Я могу сделать его бессмертным, лишив жизни, если представлю его в виде числа и стану рассматривать его как чистое численное соотношение.
При этом дерево остается для меня объектом, ему определено место в пространстве и отпущен срок жизни, оно принадлежит к данному виду деревьев и обладает характерными признаками.
Однако по воле и милости может произойти так, что, когда я гляжу на дерево, меня захватывает отношение с ним, и отныне это дерево больше уже не Оно. Сила исключительности завладела мной.
При этом. каким бы ни было мое видение дерева, мне нет нужды отрекаться от него. Ни от чего не должен я отвращать свой взгляд ради того, чтобы узреть, и ничего из того, что я знаю о нем, я не обязан предать забвению. Скорее все: зрительный образ и движение, вид и экземпляр, закон и число — присутствует здесь в неразделимом единстве.

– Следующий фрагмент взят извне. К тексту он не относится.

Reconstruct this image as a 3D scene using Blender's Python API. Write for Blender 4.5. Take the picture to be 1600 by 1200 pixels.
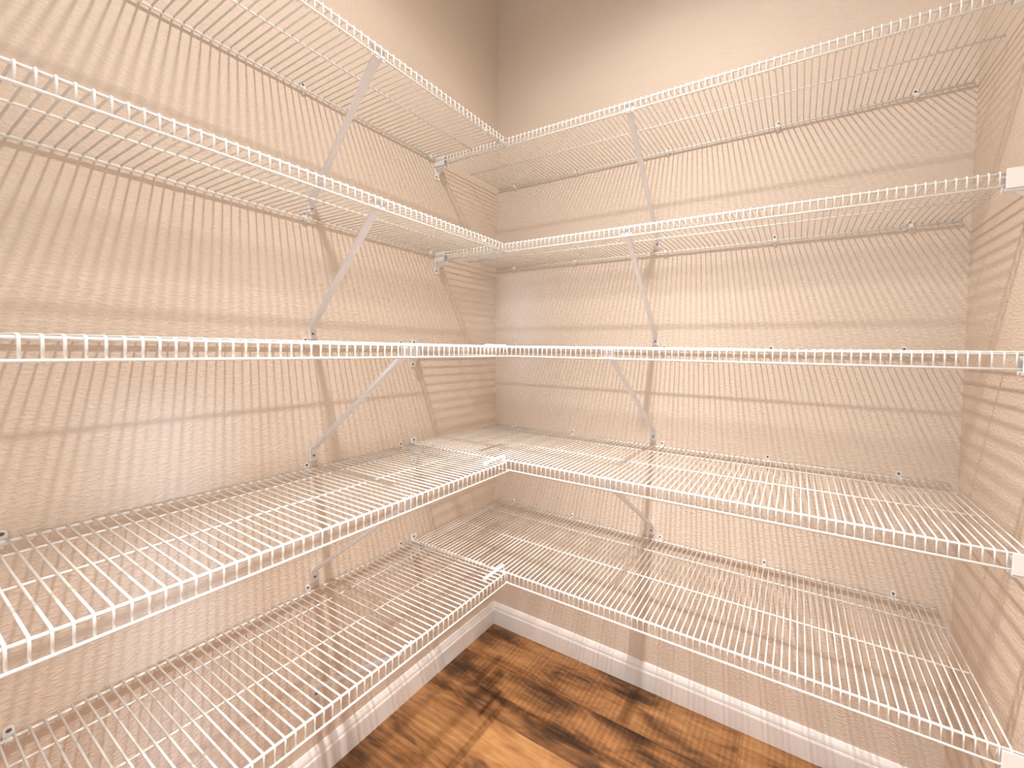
import bpy, bmesh, math, random
from mathutils import Vector, Matrix

for o in list(bpy.data.objects):
    bpy.data.objects.remove(o, do_unlink=True)
scene = bpy.context.scene
COL = scene.collection

# ------------------------------------------------------------------ camera
W = 1.507            # back wall length, left wall is x=0, back wall is y=0
FRONT = -2.05        # front wall (behind the camera)
CEIL = 2.64
cam_d = bpy.data.cameras.new('camera')
cam = bpy.data.objects.new('camera', cam_d)
COL.objects.link(cam)
cam_d.sensor_fit = 'HORIZONTAL'
cam_d.sensor_width = 36.0
cam_d.lens = 615.83 / 1600 * 36.0
cam_d.shift_x = -119.6 / 1600
cam_d.shift_y = -30.5 / 1600
cam_d.clip_start = 0.01
R_ = Vector((0.88322191, 0.46868868, 0.01581033))
U_ = Vector((-0.03063998, 0.02403208, 0.99924154))
F_ = Vector((-0.46795325, 0.88303645, -0.03558627))
M = Matrix((R_, U_, -F_)).transposed().to_4x4()
M.translation = Vector((1.14116, -1.30200, 1.18880))
cam.matrix_world = M
scene.camera = cam

# ------------------------------------------------------------------ world, light, exposure
world = bpy.data.worlds.new('world')
scene.world = world
world.use_nodes = True
bg = world.node_tree.nodes['Background']
bg.inputs[0].default_value = (0.87, 0.93, 1.0, 1)
bg.inputs[1].default_value = 2.3
LAMP = Vector((0.81, -0.87, 2.565))
LAMP_GLOW = 12.0
spot_d = bpy.data.lights.new('downlight_beam', 'POINT')
spot_d.energy = 2.4
spot_d.color = (1.0, 0.955, 0.90)
spot_d.shadow_soft_size = 0.028
spot = bpy.data.objects.new('downlight_beam', spot_d)
COL.objects.link(spot)
spot.location = LAMP - Vector((0, 0, 0.006))
spot.rotation_euler = (math.radians(5), 0, 0)      # lamp aimed slightly at the back wall
# beam of a recessed reflector lamp (photometric profile): strong downwards, cut off near the horizontal
def beam(deg):
    i = 75.8 / max(math.sin(math.radians(max(deg, 0.1))), math.sin(math.radians(18.5))) ** 2.8
    if deg > 48: i *= 1 + 0.16 * min(1, (deg - 48) / 12.0)
    if deg > 66: i *= max(0.0, 1 - (deg - 66) / 18.0)
    return i
_va = list(range(0, 91, 2))
ies = bpy.data.texts.new('downlight_profile')
ies.write('IESNA:LM-63-1995\nTILT=NONE\n1 1000 1 %d 1 1 2 0 0 0\n1 1 100\n' % len(_va)
          + ' '.join('%d' % v for v in _va) + '\n0\n' + ' '.join('%.2f' % beam(v) for v in _va) + '\n')
spot_d.use_nodes = True
_ln = spot_d.node_tree
_in = _ln.nodes.new('ShaderNodeTexIES')
_in.mode = 'INTERNAL'
_in.ies = ies
_ln.links.new(_in.outputs['Fac'], _ln.nodes['Emission'].inputs['Strength'])
# daylight slipping in through the open doorway behind the camera
def daylight(name, src, dst, sx, sy, watts, spread):
    d = bpy.data.lights.new(name, 'AREA')
    d.shape = 'RECTANGLE'
    d.size, d.size_y = sx, sy
    d.energy = watts
    d.color = (0.55, 0.73, 1.0)
    d.spread = math.radians(spread)
    o = bpy.data.objects.new(name, d)
    COL.objects.link(o)
    o.location = src
    o.rotation_euler = (Vector(dst) - Vector(src)).to_track_quat('-Z', 'Y').to_euler()
daylight('daylight_shaft', (1.15, -2.40, 0.62), (0, -0.99, 0.50), 0.10, 1.15, 0.17, 4.5)
daylight('daylight_shaft', (1.00, -2.40, 1.28), (0.13, 0, 1.28), 0.16, 0.40, 0.06, 7)
vs = scene.view_settings
vs.view_transform = 'Standard'
vs.look = 'None'
vs.gamma = 1.0
vs.use_curve_mapping = False
vs.exposure = 0.0

# ------------------------------------------------------------------ materials
def mat(name, color, rough=0.5, spec=0.5, metallic=0.0):
    m = bpy.data.materials.new(name)
    m.use_nodes = True
    b = m.node_tree.nodes['Principled BSDF']
    b.inputs['Base Color'].default_value = (*color, 1)
    b.inputs['Roughness'].default_value = rough
    b.inputs['Metallic'].default_value = metallic
    b.inputs['Specular IOR Level'].default_value = spec
    return m

def add(m, kind, **kw):
    n = m.node_tree.nodes.new(kind)
    for k, v in kw.items():
        setattr(n, k, v)
    return n

def lk(m, a, b):
    m.node_tree.links.new(a, b)

def noise_tint(m, base, amount, scale):
    b = m.node_tree.nodes['Principled BSDF']
    tc = add(m, 'ShaderNodeTexCoord')
    nz = add(m, 'ShaderNodeTexNoise')
    nz.inputs['Scale'].default_value = scale
    lk(m, tc.outputs['Object'], nz.inputs['Vector'])
    rp = add(m, 'ShaderNodeValToRGB')
    rp.color_ramp.elements[0].position = 0.3
    rp.color_ramp.elements[1].position = 0.7
    rp.color_ramp.elements[0].color = (*[c * (1 - amount) for c in base], 1)
    rp.color_ramp.elements[1].color = (*[min(1, c * (1 + amount)) for c in base], 1)
    lk(m, nz.outputs['Fac'], rp.inputs['Fac'])
    lk(m, rp.outputs['Color'], b.inputs['Base Color'])

WALL = (0.745, 0.63, 0.53)
def wall_material():
    m = mat('textured_beige_paint', WALL, 0.55, 0.35)
    noise_tint(m, WALL, 0.025, 3.0)
    b = m.node_tree.nodes['Principled BSDF']
    tc = add(m, 'ShaderNodeTexCoord')
    mp = add(m, 'ShaderNodeMapping')
    mp.inputs['Scale'].default_value = (1, 1, 2.1)
    lk(m, tc.outputs['Object'], mp.inputs['Vector'])
    n1 = add(m, 'ShaderNodeTexNoise')
    n1.inputs['Scale'].default_value = 95
    n1.inputs['Detail'].default_value = 2.5
    n1.inputs['Roughness'].default_value = 0.5
    n1.inputs['Distortion'].default_value = 0.4
    lk(m, mp.outputs['Vector'], n1.inputs['Vector'])
    rp = add(m, 'ShaderNodeMapRange')
    rp.interpolation_type = 'SMOOTHSTEP'
    rp.inputs['From Min'].default_value = 0.42
    rp.inputs['From Max'].default_value = 0.66
    lk(m, n1.outputs['Fac'], rp.inputs['Value'])
    bp = add(m, 'ShaderNodeBump')
    bp.inputs['Strength'].default_value = 0.42
    bp.inputs['Distance'].default_value = 0.0016
    lk(m, rp.outputs['Result'], bp.inputs['Height'])
    lk(m, bp.outputs['Normal'], b.inputs['Normal'])
    return m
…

Вся совокупность того, что принадлежит дереву, как таковому, — его форма и функционирование, его окраска и химический состав, его общение с элементами и его общение с планетами — все присутствует здесь в единстве целого.
Дерево — это не впечатление, не игра моих представлений, не то, что определяет мое состояние, но оно пред-стоит мне телесно и имеет отношение ко мне, так же как и я к нему — только иным образом. Не тщись же выхолостить смысл отношения: отношение есть взаимность.
Так что же, дерево обладает сознанием, подобным нашему? Опыт ничего не говорит мне об этом. Но не вознамерились ли вы вновь, — возомнив, что успех обеспечен, — разложить неразложимое? Мне встречается не душа дерева и не дриада, но само дерево.
Если я пред-стою человеку как своему Ты и говорю ему основное слово Я-Ты. он не вещь среди вещей и не состоит из вещей.
Этот человек не Он или Она. он не ограничен другими Он и Она: он не есть некая точка в пространственно-временной сети мира. он не есть нечто наличное, познаваемое на опыте и поддающееся описанию, слабо связанный пучок поименованных свойств. Но он есть Ты, не имеющий соседства и связующих звеньев, и он заполняет все поднебесное пространство. Это не означает, что, кроме него, ничего другого не существует: но все остальное живет в его свете.
Мелодия не составляется из звуков, стихотворение из слов, а статуя из форм и линий, их придется разложить и расчленить, чтобы из единства получилось множество; так же и с человеком. которому я говорю Ты. Я могу отделить от него тон его волос, или тон его голоса, или тон его доброты, я должен вновь и вновь делать это; но он уже больше не Ты.
Не молитва во времени, но время в молитве, не жертва в пространстве, но пространство в жертве, а тот, кто извращает отношение, устраняет эту действительность; так и человек, которому я говорю Ты, не встречается мне в каком-либо Где и Когда. Я могу поместить его туда, я должен вновь и вновь делать это, но это будет уже какой-нибудь Он или какая-то Она, Оно, но больше не мое Ты.
Пока надо мною простирается небо Ты, ветры причинности смиряются у ног моих, и вихрь рока стихает.
Я не приобретаю никакого объективного опыта о человеке, которому говорю Ты. Но я со-стою в отношении с ним, в священном основном слове. Лишь выходя из него, я опять приобретаю опыт. Опыт есть отдаление Ты.
Отношение может существовать, даже если человек, которому я говорю Ты, вовлечен в свой опыт и не слышит меня. Ибо Ты больше, нежели опыт Оно. Ты открывает больше, ему дается больше, чем может изведать Оно. Ничего неподлинного не проникнет сюда: здесь колыбель Действительной Жизни.